**What this task involves:** All of the material below is to be retyped exactly.

**Dataset section:**

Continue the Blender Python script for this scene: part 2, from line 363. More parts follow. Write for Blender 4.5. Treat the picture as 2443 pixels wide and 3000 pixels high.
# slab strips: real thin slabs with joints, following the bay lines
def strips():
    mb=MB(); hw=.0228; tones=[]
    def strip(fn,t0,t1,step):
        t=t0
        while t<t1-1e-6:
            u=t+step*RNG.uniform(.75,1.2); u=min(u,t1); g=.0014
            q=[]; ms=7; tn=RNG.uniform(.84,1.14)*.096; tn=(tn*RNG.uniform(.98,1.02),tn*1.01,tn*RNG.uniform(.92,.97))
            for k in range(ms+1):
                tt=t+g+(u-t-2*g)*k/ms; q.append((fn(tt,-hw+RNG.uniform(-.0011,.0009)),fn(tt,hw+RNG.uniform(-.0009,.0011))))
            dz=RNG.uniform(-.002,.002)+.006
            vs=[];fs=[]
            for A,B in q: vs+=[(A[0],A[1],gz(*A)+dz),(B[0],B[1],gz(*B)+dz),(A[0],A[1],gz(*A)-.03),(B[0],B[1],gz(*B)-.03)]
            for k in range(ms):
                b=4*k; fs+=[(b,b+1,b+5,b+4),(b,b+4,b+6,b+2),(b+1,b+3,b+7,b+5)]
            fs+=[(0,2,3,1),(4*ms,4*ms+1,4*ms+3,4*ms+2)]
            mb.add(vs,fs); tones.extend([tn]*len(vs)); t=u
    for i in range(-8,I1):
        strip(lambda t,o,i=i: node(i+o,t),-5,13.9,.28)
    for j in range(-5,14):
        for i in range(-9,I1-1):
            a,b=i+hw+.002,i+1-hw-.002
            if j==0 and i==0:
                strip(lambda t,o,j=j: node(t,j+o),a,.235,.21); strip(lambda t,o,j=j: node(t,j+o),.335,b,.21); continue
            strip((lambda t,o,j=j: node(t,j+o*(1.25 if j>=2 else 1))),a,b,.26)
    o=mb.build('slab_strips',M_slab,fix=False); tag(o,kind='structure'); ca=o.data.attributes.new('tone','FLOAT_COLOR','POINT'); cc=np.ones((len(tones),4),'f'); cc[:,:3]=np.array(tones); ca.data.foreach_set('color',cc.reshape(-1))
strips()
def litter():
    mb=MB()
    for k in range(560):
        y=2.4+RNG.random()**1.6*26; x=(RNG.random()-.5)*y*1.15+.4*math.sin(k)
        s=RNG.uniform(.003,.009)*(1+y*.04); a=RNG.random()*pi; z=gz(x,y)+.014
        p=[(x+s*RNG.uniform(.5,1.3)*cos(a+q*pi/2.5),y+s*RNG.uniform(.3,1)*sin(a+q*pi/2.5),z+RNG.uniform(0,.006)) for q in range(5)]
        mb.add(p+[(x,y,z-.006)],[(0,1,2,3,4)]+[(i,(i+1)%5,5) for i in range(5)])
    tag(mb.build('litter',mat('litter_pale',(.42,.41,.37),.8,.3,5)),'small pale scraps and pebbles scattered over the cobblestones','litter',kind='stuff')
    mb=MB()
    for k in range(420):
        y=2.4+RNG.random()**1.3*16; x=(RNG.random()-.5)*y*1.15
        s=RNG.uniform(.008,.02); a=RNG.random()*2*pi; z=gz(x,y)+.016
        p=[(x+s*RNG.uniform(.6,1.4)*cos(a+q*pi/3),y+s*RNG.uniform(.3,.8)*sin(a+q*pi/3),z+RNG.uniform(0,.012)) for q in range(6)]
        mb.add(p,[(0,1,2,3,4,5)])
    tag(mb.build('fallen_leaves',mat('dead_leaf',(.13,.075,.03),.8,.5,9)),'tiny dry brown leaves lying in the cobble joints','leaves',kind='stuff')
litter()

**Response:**
Continue the Blender Python script for this scene: part 2, from line 363. More parts follow. Write for Blender 4.5. Treat the picture as 2443 pixels wide and 3000 pixels high.
# slab strips: real thin slabs with joints, following the bay lines
def strips():
    mb=MB(); hw=.0228; tones=[]
    def strip(fn,t0,t1,step):
        t=t0
        while t<t1-1e-6:
            u=t+step*RNG.uniform(.75,1.2); u=min(u,t1); g=.0014
            q=[]; ms=7; tn=RNG.uniform(.84,1.14)*.096; tn=(tn*RNG.uniform(.98,1.02),tn*1.01,tn*RNG.uniform(.92,.97))
            for k in range(ms+1):
                tt=t+g+(u-t-2*g)*k/ms; q.append((fn(tt,-hw+RNG.uniform(-.0011,.0009)),fn(tt,hw+RNG.uniform(-.0009,.0011))))
            dz=RNG.uniform(-.002,.002)+.006
            vs=[];fs=[]
            for A,B in q: vs+=[(A[0],A[1],gz(*A)+dz),(B[0],B[1],gz(*B)+dz),(A[0],A[1],gz(*A)-.03),(B[0],B[1],gz(*B)-.03)]
            for k in range(ms):
                b=4*k; fs+=[(b,b+1,b+5,b+4),(b,b+4,b+6,b+2),(b+1,b+3,b+7,b+5)]
            fs+=[(0,2,3,1),(4*ms,4*ms+1,4*ms+3,4*ms+2)]
            mb.add(vs,fs); tones.extend([tn]*len(vs)); t=u
    for i in range(-8,I1):
        strip(lambda t,o,i=i: node(i+o,t),-5,13.9,.28)
    for j in range(-5,14):
        for i in range(-9,I1-1):
            a,b=i+hw+.002,i+1-hw-.002
            if j==0 and i==0:
                strip(lambda t,o,j=j: node(t,j+o),a,.235,.21); strip(lambda t,o,j=j: node(t,j+o),.335,b,.21); continue
            strip((lambda t,o,j=j: node(t,j+o*(1.25 if j>=2 else 1))),a,b,.26)
    o=mb.build('slab_strips',M_slab,fix=False); tag(o,kind='structure'); ca=o.data.attributes.new('tone','FLOAT_COLOR','POINT'); cc=np.ones((len(tones),4),'f'); cc[:,:3]=np.array(tones); ca.data.foreach_set('color',cc.reshape(-1))
strips()
def litter():
    mb=MB()
    for k in range(560):
        y=2.4+RNG.random()**1.6*26; x=(RNG.random()-.5)*y*1.15+.4*math.sin(k)
        s=RNG.uniform(.003,.009)*(1+y*.04); a=RNG.random()*pi; z=gz(x,y)+.014
        p=[(x+s*RNG.uniform(.5,1.3)*cos(a+q*pi/2.5),y+s*RNG.uniform(.3,1)*sin(a+q*pi/2.5),z+RNG.uniform(0,.006)) for q in range(5)]
        mb.add(p+[(x,y,z-.006)],[(0,1,2,3,4)]+[(i,(i+1)%5,5) for i in range(5)])
    tag(mb.build('litter',mat('litter_pale',(.42,.41,.37),.8,.3,5)),'small pale scraps and pebbles scattered over the cobblestones','litter',kind='stuff')
    mb=MB()
    for k in range(420):
        y=2.4+RNG.random()**1.3*16; x=(RNG.random()-.5)*y*1.15
        s=RNG.uniform(.008,.02); a=RNG.random()*2*pi; z=gz(x,y)+.016
        p=[(x+s*RNG.uniform(.6,1.4)*cos(a+q*pi/3),y+s*RNG.uniform(.3,.8)*sin(a+q*pi/3),z+RNG.uniform(0,.012)) for q in range(6)]
        mb.add(p,[(0,1,2,3,4,5)])
    tag(mb.build('fallen_leaves',mat('dead_leaf',(.13,.075,.03),.8,.5,9)),'tiny dry brown leaves lying in the cobble joints','leaves',kind='stuff')
litter()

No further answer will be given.